Aim: Output the full listing below exactly, without the pictures.

Supplied data:
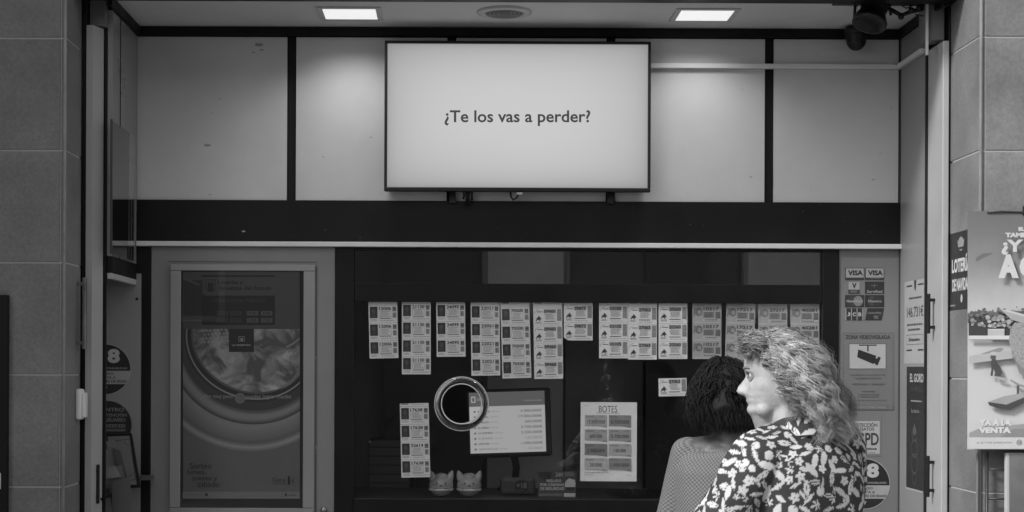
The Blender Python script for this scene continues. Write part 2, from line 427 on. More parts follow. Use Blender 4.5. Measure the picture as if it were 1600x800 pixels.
MB().lathe([(R1-.0005,0),(R1-.0005,-.009),(R1+.002,-.009),(R1+.002,-.0)],mat('polished_edge',.75,.15),(rc[0],GY-.0006,rc[1]),(0,1,0),96).build('outer_rim',cl)
# right panel
m=MB().box(X6(1310),X6(1405),DW,DW+.03,0,zL0-.001,mat('side_panel',.19,.4,var=.05,vscale=3),.002); m.build('side_panel',shop)
# booth interior
ID=mat('interior_wall',.30,.7,var=.2,vscale=2)
m=MB(); m.box(XL-.1,XR+.1,DW+1.5,DW+1.55,0,2.6,ID); m.box(XL-.2,XL-.1,DW+.06,DW+2.45,0,2.6,ID); m.box(XR+.1,XR+.2,DW+.06,DW+2.45,0,2.6,ID)
m.box(XL-.2,XR+.2,DW+.06,DW+2.45,2.6,2.65,ID); m.box(XL-.2,XR+.2,DW+.06,DW+2.45,-.02,0,ID)
Yb=DW+1.40
for (a,b,g) in ((600,755,.10),(762,880,.62),(884,1005,.20),(1165,1290,.62),(1010,1100,.10)):  # palest panels stand in for street reflections in the window glass
    m.box(PX(a,Yb),PX(b,Yb),Yb+.02,Yb+.05,.9,2.55,mat('cupboard_and_reflection_%d'%int(g*100),g,.5,var=.15,vscale=3))
m.build('interior',shop)
m=MB().box(wx1-.1,wx2+.1,DW+.046,DW+.62,ZB-.04,ZB-.003,mat('counter_top',.035,.4,var=.2)); m.build('counter',shop)

# opposite side of the street (behind the camera, lights and mirrors only)
def facade(name,label,x0,x1,y,h,base,dirn,wins):
    t=thing(name,label,'building',((x0+x1)/2,y,0))
    wm=mat('render_%d'%int(base*100),base,.8,var=.12,vscale=.7,bump=.1,bscale=20)
    MB().box(x0,x1,y-(6 if y<0 else 2.3),y,-.1,h,wm).build('wall',t)
    for (a,b,c,d,g) in wins:
        f=MB().box(a-.08,b+.08,y+.001,y+.05,c-.08,d+.08,mat('frame_light',.5,.5),.01).build('window',t)
        MB().box(a,b,y+.051,y+.06,c,d,mat('shutter_%d'%int(g*100),g,.5)).build('shutter',f)
    return t
wins=[]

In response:
The Blender Python script for this scene continues. Write part 2, from line 427 on. More parts follow. Use Blender 4.5. Measure the picture as if it were 1600x800 pixels.
MB().lathe([(R1-.0005,0),(R1-.0005,-.009),(R1+.002,-.009),(R1+.002,-.0)],mat('polished_edge',.75,.15),(rc[0],GY-.0006,rc[1]),(0,1,0),96).build('outer_rim',cl)
# right panel
m=MB().box(X6(1310),X6(1405),DW,DW+.03,0,zL0-.001,mat('side_panel',.19,.4,var=.05,vscale=3),.002); m.build('side_panel',shop)
# booth interior
ID=mat('interior_wall',.30,.7,var=.2,vscale=2)
m=MB(); m.box(XL-.1,XR+.1,DW+1.5,DW+1.55,0,2.6,ID); m.box(XL-.2,XL-.1,DW+.06,DW+2.45,0,2.6,ID); m.box(XR+.1,XR+.2,DW+.06,DW+2.45,0,2.6,ID)
m.box(XL-.2,XR+.2,DW+.06,DW+2.45,2.6,2.65,ID); m.box(XL-.2,XR+.2,DW+.06,DW+2.45,-.02,0,ID)
Yb=DW+1.40
for (a,b,g) in ((600,755,.10),(762,880,.62),(884,1005,.20),(1165,1290,.62),(1010,1100,.10)):  # palest panels stand in for street reflections in the window glass
    m.box(PX(a,Yb),PX(b,Yb),Yb+.02,Yb+.05,.9,2.55,mat('cupboard_and_reflection_%d'%int(g*100),g,.5,var=.15,vscale=3))
m.build('interior',shop)
m=MB().box(wx1-.1,wx2+.1,DW+.046,DW+.62,ZB-.04,ZB-.003,mat('counter_top',.035,.4,var=.2)); m.build('counter',shop)

# opposite side of the street (behind the camera, lights and mirrors only)
def facade(name,label,x0,x1,y,h,base,dirn,wins):
    t=thing(name,label,'building',((x0+x1)/2,y,0))
    wm=mat('render_%d'%int(base*100),base,.8,var=.12,vscale=.7,bump=.1,bscale=20)
    MB().box(x0,x1,y-(6 if y<0 else 2.3),y,-.1,h,wm).build('wall',t)
    for (a,b,c,d,g) in wins:
        f=MB().box(a-.08,b+.08,y+.001,y+.05,c-.08,d+.08,mat('frame_light',.5,.5),.01).build('window',t)
        MB().box(a,b,y+.051,y+.06,c,d,mat('shutter_%d'%int(g*100),g,.5)).build('shutter',f)
    return t
wins=[]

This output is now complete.